De acordo com Gilvan de Oliveira, há no Brasil pelo menos 200 municípios onde “maiorias ou ‘grandes minorias’ falam outras línguas além do português”. Também lembrou que diversos municípios reconhecem, por meio de decisões de suas respectivas Câmaras de Vereadores, línguas indígenas como cooficiais, possibilidade inaugurada pela Constituição de 1988, que garante, no artigo 231, o direito dos índios às suas línguas.

“Essas cidades estão distribuídas em quatro das regiões do Brasil, com exceção do Nordeste, a mais monolíngue do país. Precisamos de políticas públicas que ajudem a resgatar identidades linguísticas apagadas pela construção de uma identidade nacional baseada na língua portuguesa”, defendeu.

A pesquisadora da UFRJ Bruna Franchetto
A pesquisadora da UFRJ Bruna Franchetto Foca Lisboa / UFMG

A pesquisadora da UFRJ Bruna Franchetto também se demonstrou favorável à manutenção das diversidades linguísticas no Brasil. Durante sua apresentação, ela mostrou alguns dados do Censo de 2010, realizado pelo IBGE, que revelou a existência de 274 línguas indígenas no Brasil.
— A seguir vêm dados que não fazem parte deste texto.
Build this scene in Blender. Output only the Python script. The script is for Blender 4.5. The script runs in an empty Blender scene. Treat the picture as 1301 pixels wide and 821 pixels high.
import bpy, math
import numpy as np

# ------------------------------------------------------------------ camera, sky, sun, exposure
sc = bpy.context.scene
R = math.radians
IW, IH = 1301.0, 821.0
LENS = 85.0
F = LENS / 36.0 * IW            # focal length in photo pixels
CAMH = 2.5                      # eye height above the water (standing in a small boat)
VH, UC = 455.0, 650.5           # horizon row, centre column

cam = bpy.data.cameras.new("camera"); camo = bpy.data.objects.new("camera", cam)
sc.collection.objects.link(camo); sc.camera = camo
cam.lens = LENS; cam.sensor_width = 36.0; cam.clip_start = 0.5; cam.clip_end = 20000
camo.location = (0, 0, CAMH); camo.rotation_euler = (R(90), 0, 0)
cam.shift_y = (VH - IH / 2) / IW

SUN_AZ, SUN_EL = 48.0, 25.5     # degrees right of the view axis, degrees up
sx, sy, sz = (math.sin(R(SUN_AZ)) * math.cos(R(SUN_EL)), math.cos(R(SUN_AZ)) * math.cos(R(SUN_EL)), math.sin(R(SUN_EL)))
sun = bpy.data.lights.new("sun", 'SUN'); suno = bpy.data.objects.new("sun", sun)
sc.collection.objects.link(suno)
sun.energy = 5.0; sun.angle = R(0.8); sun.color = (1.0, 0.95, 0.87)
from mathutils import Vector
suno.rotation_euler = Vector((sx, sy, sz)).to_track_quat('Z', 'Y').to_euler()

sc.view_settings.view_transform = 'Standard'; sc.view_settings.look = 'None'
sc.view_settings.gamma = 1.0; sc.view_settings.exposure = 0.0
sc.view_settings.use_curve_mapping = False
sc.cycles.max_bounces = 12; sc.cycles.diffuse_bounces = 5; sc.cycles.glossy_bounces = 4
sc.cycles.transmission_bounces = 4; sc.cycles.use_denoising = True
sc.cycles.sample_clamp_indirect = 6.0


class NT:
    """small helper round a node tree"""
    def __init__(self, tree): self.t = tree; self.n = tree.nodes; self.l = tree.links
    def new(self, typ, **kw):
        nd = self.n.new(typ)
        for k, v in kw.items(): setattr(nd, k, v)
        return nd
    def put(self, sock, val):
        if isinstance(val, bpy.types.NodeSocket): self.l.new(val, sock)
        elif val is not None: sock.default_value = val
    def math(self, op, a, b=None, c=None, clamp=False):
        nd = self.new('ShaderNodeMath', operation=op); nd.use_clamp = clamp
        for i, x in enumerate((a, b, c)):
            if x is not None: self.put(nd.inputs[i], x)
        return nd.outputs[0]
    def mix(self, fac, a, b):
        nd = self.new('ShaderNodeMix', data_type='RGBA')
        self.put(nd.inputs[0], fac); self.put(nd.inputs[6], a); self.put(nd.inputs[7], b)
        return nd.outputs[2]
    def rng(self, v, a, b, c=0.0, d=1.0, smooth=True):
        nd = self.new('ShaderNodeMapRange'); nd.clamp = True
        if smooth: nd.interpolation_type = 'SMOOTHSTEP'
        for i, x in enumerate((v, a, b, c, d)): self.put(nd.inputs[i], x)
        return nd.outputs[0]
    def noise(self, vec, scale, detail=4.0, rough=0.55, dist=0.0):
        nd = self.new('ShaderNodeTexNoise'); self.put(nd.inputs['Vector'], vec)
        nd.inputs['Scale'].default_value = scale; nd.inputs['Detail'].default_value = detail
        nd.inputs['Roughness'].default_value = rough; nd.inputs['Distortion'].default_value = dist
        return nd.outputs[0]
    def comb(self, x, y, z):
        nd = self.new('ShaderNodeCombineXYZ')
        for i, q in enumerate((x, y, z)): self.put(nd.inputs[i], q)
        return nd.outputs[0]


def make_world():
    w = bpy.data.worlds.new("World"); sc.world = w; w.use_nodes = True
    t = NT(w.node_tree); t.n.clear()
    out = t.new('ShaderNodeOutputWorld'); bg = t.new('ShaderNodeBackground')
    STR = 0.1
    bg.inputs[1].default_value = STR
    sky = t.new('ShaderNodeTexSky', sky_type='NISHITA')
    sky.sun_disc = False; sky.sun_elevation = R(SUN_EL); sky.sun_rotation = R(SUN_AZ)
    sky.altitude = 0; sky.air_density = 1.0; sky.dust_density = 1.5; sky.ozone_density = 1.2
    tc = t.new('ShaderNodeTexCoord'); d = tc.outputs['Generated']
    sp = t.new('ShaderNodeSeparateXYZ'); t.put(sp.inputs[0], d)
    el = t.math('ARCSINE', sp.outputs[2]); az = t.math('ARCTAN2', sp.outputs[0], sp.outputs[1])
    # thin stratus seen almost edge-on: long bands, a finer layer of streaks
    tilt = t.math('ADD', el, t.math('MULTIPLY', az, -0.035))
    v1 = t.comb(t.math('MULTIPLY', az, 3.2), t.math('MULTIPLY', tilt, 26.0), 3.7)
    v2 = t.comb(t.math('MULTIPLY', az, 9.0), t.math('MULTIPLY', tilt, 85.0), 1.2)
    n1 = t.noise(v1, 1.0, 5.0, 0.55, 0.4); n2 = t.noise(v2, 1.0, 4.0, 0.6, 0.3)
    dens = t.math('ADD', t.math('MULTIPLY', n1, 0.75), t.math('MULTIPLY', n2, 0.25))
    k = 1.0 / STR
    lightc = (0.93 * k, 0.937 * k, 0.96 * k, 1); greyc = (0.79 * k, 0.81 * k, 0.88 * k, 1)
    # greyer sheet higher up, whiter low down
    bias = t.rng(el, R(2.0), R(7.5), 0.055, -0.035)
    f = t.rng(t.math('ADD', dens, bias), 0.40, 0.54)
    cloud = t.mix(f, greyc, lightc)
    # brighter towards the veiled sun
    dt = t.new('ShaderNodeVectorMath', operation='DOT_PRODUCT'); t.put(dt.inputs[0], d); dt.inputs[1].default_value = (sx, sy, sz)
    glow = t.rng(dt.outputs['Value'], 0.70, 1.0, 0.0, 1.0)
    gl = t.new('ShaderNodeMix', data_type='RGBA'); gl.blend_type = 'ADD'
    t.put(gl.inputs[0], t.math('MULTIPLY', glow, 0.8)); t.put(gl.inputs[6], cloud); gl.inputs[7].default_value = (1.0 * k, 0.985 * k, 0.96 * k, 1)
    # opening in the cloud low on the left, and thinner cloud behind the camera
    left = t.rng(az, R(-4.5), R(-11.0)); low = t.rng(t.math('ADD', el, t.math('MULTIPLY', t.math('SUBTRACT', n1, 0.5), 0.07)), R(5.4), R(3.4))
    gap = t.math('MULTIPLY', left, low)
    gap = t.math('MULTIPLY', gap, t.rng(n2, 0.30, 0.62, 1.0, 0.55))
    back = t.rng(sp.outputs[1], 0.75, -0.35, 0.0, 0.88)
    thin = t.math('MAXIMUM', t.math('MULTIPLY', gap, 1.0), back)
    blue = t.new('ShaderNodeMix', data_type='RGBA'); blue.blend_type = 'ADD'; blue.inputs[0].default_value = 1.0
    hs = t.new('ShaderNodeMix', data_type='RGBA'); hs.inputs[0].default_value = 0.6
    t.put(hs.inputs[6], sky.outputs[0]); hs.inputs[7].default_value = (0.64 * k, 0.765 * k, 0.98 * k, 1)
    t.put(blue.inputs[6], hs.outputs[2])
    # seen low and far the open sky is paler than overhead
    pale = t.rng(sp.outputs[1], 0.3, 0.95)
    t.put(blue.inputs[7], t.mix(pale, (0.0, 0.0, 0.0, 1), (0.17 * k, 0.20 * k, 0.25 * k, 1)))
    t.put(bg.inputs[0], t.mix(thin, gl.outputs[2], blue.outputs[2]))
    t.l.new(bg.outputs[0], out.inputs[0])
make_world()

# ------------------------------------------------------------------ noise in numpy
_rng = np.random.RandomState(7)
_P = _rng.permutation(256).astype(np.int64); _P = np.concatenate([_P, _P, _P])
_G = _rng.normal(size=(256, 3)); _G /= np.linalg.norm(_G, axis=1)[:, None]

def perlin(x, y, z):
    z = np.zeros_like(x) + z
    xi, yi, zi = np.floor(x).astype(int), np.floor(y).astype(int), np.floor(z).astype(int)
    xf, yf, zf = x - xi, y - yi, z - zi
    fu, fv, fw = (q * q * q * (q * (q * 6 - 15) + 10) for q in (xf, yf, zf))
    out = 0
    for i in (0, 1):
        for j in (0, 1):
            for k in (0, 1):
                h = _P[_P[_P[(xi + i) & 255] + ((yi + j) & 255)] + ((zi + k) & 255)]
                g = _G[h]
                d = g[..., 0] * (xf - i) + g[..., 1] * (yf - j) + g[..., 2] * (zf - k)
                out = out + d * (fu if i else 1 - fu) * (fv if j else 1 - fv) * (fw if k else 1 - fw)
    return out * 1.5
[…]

“Os linguistas ficaram surpresos, pois trabalhavam com a existência de cerca de 160 línguas indígenas no Brasil. Mas o que nos assusta é o silenciamento delas pelo Estado, pelos meios de comunicação e pelos sistemas de ensino, onde o idioma do colonizador é hegemônico”, criticou.

De acordo com dados do Censo de 2010, 37,4% dos autodeclarados indígenas afirmaram falar uma língua ameríndia e 17,5% informaram desconhecer o português. “Esses dados revelam um quadro geral: a transmissão das línguas nativas entre as gerações tem diminuído”, contextualizou. Para a pesquisadora, essa constatação é preocupante “e ajuda a reforçar a importância de iniciativas como a do professor Alberto Guarani Mbyá de registrar em filmes a expressão dessas línguas, como forma de perpetuar o conhecimento e transmiti-lo a novas gerações”, completou.

A Conferência internacional sul-americana: territorialidades e humanidades integra as comemorações dos 90 anos da UFMG e prossegue até sexta-feira. A programação pode ser consultada no site do evento.